The India-Pakistan conflict over Kashmir has in no way lessened. There can be little confidence that India, and certainly not Pakistan, has the experience in nuclear command and control to minimise the chance of going nuclear in a crisis situation.
  
India underestimates Pakistan's capabilities and both sides seem to have low red-line thresholds for using their nuclear weapons. The Indians are not in a mood to listen again to outside urgings for restraint. They did that last year, and consider that Pakistan reneged on its guarantees and has taken advantage of its forbearance. Look for a nuclear confrontation by midyear.
  
As to the spread of nuclear weapons to other countries, Saddam Hussein's utter determination to develop them is recognised in private even by France, Russia and China, although they do not yet seem willing to do what is necessary to stop him.
  
But Hussein is not alone. Iran is trying. And in light of the North Korean threat, the South Korean President has stated the obvious: if North Korea goes nuclear, so will South Korea and Japan (it would take Japan much less than a year). And if Japan, North and South Korea, India and Pakistan, Israel, Iraq and Iran break out, how long before others join them?
  
WHY have things come to this? There are those who believe that efforts to stop proliferation are futile, that once the nuclear genie is out of the bottle you can slow the spread but, in the end, not stop it.
  
The other approach is contained in the non-proliferation treaty. It set out a deal under which those without nuclear weapons agreed not to get them if, and only if, those who had them (at that time, the Soviet Union, the US, Britain, France and China) gave them up.
  
And there's the rub. Australia was a leader in trying to get India and others to commit to non-proliferation. The Indians would say they would agree if the Americans and other nuclear powers got rid of theirs.
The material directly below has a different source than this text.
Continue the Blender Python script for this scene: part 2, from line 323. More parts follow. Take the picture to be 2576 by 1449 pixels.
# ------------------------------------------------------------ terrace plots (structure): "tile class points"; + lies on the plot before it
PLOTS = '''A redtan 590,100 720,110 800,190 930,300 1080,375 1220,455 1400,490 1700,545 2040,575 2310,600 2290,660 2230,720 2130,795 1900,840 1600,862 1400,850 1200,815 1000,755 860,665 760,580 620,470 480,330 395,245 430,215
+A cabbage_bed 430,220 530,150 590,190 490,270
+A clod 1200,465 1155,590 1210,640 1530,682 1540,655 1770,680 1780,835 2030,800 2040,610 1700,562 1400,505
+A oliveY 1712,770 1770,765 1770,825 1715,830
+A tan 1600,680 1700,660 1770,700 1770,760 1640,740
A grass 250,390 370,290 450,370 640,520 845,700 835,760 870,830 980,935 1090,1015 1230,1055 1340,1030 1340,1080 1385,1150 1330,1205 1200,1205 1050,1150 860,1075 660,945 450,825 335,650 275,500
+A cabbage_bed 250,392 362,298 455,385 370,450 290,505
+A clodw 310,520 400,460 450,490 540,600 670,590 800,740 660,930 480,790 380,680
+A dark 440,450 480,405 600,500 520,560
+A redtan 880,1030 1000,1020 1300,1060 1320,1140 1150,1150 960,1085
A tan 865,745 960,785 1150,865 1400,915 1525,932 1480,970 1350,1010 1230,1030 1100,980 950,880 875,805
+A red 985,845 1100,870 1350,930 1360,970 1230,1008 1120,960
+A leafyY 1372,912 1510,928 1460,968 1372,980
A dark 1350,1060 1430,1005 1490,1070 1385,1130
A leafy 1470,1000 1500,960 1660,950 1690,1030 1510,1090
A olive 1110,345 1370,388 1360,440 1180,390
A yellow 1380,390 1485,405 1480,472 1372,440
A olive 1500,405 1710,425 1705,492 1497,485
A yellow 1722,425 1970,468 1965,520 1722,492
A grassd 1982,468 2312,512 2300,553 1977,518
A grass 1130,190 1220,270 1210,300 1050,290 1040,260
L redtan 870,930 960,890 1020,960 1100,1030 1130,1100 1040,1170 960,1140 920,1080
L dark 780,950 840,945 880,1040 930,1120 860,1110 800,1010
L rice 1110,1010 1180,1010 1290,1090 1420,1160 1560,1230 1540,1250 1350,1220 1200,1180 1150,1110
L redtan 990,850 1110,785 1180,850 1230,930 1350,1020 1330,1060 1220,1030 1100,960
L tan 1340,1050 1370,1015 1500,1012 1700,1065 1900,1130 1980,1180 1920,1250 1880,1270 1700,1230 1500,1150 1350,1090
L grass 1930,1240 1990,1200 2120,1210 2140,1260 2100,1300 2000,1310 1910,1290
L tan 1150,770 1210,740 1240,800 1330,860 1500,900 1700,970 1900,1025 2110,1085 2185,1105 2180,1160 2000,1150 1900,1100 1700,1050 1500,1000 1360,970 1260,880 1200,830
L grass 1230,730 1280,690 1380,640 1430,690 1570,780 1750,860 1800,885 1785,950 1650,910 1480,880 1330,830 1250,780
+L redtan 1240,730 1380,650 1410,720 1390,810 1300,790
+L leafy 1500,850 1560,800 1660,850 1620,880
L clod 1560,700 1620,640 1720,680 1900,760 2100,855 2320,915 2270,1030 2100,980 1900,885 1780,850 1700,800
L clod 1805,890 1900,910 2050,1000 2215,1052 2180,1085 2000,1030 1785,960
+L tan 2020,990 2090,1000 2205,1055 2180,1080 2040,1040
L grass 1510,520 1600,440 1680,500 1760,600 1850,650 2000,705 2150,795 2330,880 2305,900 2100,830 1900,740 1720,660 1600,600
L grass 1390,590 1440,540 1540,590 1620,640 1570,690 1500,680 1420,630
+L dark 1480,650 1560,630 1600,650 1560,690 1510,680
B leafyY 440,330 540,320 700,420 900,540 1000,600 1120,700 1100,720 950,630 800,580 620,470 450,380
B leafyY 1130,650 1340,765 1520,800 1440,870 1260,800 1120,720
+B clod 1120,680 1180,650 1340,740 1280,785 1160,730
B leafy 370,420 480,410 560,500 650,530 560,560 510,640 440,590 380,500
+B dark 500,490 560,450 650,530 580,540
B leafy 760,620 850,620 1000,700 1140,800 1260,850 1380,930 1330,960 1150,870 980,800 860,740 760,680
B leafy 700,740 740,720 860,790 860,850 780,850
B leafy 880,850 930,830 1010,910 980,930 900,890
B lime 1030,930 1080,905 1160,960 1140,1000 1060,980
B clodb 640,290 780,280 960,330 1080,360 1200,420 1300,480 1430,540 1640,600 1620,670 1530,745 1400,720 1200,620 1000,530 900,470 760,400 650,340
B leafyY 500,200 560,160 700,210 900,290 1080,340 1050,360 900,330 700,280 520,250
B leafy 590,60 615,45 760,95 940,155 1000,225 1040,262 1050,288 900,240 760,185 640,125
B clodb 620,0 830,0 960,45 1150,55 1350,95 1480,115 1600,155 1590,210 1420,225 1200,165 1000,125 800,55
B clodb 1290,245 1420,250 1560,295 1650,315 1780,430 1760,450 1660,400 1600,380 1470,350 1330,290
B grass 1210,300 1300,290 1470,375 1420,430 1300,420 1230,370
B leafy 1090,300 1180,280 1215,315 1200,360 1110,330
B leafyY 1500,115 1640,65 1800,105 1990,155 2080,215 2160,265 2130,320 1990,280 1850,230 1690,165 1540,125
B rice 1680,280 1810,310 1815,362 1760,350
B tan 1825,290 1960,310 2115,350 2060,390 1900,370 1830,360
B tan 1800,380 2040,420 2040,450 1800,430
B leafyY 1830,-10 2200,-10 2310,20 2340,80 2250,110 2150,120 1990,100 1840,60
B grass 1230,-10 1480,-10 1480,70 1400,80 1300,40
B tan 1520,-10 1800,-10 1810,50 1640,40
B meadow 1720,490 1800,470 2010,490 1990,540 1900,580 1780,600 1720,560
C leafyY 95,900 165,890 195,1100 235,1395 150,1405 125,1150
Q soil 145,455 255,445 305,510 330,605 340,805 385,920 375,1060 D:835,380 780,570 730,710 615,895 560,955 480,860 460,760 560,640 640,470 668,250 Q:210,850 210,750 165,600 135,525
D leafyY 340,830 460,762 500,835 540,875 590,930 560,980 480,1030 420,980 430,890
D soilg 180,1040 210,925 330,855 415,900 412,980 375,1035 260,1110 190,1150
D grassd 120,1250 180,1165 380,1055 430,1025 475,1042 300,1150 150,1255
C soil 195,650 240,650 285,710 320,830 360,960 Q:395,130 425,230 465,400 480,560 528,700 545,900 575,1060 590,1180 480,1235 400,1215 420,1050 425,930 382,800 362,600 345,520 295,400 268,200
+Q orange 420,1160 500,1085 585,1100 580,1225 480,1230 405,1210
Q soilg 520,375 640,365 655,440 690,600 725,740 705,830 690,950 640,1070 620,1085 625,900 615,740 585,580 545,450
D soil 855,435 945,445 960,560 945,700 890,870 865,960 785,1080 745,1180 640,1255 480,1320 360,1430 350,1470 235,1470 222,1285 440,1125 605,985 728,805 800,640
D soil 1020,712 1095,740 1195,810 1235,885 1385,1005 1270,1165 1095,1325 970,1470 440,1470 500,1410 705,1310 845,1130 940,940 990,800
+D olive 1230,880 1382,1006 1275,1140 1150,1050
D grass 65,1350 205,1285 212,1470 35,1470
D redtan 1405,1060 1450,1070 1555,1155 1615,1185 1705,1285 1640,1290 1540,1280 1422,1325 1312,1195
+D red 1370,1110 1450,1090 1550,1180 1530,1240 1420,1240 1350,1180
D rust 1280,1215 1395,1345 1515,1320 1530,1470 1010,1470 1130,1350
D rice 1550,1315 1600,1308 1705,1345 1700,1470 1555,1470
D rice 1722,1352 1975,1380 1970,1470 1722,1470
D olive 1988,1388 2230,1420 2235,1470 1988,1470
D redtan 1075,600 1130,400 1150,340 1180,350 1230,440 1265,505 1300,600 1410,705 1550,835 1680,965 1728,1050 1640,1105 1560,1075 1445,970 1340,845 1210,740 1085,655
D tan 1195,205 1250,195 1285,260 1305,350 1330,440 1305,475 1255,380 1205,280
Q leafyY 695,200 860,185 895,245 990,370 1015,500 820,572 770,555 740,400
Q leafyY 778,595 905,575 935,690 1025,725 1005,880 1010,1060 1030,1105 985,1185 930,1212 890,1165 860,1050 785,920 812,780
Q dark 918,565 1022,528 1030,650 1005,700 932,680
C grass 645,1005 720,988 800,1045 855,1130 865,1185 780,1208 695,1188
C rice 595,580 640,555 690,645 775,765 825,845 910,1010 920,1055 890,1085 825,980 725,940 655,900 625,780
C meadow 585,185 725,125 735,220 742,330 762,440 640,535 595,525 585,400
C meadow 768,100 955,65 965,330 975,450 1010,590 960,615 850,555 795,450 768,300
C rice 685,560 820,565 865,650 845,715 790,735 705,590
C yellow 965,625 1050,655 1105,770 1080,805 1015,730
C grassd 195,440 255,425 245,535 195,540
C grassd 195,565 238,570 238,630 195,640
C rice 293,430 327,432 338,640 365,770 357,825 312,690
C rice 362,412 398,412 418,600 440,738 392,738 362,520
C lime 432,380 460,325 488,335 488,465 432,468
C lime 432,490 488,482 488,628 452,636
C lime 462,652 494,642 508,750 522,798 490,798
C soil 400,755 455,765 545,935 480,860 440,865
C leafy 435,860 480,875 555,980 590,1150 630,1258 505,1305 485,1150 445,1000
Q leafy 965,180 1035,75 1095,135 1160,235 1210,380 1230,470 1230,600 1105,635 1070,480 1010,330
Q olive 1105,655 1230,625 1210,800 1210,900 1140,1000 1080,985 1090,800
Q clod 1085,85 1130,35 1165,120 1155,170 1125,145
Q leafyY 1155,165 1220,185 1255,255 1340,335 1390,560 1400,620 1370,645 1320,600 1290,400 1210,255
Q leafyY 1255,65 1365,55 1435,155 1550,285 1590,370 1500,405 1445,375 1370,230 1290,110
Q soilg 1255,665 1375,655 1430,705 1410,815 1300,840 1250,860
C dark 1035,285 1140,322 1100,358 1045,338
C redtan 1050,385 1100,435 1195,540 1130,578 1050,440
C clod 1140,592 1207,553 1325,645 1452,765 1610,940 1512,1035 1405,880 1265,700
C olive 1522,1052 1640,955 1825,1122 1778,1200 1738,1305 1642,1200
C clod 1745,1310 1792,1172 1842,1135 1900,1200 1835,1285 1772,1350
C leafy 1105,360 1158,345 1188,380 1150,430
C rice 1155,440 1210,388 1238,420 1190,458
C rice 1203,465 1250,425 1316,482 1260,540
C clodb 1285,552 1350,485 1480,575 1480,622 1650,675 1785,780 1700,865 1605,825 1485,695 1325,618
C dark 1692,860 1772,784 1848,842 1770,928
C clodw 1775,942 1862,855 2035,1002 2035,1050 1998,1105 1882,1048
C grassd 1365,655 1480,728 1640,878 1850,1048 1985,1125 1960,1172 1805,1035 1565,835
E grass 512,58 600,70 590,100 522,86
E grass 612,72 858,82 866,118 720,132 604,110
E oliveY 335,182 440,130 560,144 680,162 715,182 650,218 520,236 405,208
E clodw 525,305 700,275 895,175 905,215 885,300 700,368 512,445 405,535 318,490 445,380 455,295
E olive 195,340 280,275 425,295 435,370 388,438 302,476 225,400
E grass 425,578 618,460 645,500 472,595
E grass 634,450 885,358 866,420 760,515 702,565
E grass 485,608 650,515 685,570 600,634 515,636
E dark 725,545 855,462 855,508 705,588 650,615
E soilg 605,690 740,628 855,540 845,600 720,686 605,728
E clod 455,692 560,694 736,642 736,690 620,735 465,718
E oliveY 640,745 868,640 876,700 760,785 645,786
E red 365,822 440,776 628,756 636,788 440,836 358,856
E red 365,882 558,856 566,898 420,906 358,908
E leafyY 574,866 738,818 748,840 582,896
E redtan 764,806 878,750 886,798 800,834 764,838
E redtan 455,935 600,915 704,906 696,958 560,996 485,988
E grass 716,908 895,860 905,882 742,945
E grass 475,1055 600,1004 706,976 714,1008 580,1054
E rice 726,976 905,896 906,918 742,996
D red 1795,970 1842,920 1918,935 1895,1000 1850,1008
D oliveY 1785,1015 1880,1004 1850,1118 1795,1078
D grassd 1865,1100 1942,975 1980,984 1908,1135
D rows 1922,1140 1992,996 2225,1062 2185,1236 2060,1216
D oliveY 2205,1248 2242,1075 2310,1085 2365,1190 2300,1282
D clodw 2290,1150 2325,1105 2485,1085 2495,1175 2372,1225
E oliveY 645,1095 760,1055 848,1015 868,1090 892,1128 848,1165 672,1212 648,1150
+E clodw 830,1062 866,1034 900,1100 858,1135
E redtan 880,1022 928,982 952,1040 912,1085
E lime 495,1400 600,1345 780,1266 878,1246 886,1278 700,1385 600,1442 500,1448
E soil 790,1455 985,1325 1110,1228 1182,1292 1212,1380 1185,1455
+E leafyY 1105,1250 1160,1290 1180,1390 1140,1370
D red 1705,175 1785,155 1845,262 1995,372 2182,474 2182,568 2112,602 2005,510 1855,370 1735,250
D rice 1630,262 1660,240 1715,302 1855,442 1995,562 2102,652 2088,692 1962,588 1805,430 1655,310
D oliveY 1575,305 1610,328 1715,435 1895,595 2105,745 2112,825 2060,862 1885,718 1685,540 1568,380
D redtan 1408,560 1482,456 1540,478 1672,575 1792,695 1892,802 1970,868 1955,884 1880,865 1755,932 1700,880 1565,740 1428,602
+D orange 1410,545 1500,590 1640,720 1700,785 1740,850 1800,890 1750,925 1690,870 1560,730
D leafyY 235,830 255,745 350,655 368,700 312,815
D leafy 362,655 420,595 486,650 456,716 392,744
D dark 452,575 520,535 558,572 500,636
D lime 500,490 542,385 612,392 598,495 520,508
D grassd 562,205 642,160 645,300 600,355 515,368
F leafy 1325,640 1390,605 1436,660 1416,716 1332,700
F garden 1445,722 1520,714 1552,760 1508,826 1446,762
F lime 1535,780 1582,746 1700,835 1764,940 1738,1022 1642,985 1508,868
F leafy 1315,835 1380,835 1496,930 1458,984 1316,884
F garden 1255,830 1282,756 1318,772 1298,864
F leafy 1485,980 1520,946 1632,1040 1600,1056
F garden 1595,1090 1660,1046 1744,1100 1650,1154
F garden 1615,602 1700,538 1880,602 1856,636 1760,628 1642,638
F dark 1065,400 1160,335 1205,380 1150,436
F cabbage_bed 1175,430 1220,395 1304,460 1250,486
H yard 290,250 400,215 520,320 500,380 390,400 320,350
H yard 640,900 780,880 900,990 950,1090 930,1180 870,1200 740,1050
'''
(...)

After all, they would say, what was so special about the nuclear powers as nations that they should have these weapons forever and countries such as India never.
  
When reminded of their own obligations under the NPT to get rid of nuclear weapons, the Americans and British had the grace to at least shuffle their feet awkwardly. The French, of course, would harrumph indignantly at the idea. The Indian case may have been self-serving, but it was unanswerable. In the end, either no one will have nuclear weapons or everyone who can will have them. Any general policy of pre-emptive military action against any country developing nuclear capabilities is unsustainable.
  
Is there another way? President Ronald Reagan astonished the world when he proposed total disarmament of offensive nuclear weapons to Soviet president Mikhail Gorbachev at the Reykjavik summit in 1986. Reagan believed that the possession of nuclear weapons and nuclear deterrence, although short-term necessities, were immoral as long-term strategies because of the inherent destructive capabilities of such weapons.
  
Even if the US does not share Reagan's moral view, it should follow his call for utterly pragmatic reasons. A world in which scores of countries had nuclear weapons would be extraordinarily dangerous, even for the US superpower. The re-emergence of the nuclear danger gives the Australian Labor Party the chance for good policy and good politics. It can expand the debate over Iraq beyond defence and security to nuclear disarmament.
  
Paul Keating was following in a great Labor tradition when he established the Canberra Commission to work for nuclear disarmament. The Australian Labor could do a lot worse than revive and reinvigorate his ideas as an inspiration to the hundreds of thousands of Australians who demonstrated for peace last weekend.
  
Michael Costello is former chief of staff to former Australian Labour leader Kim Beazley.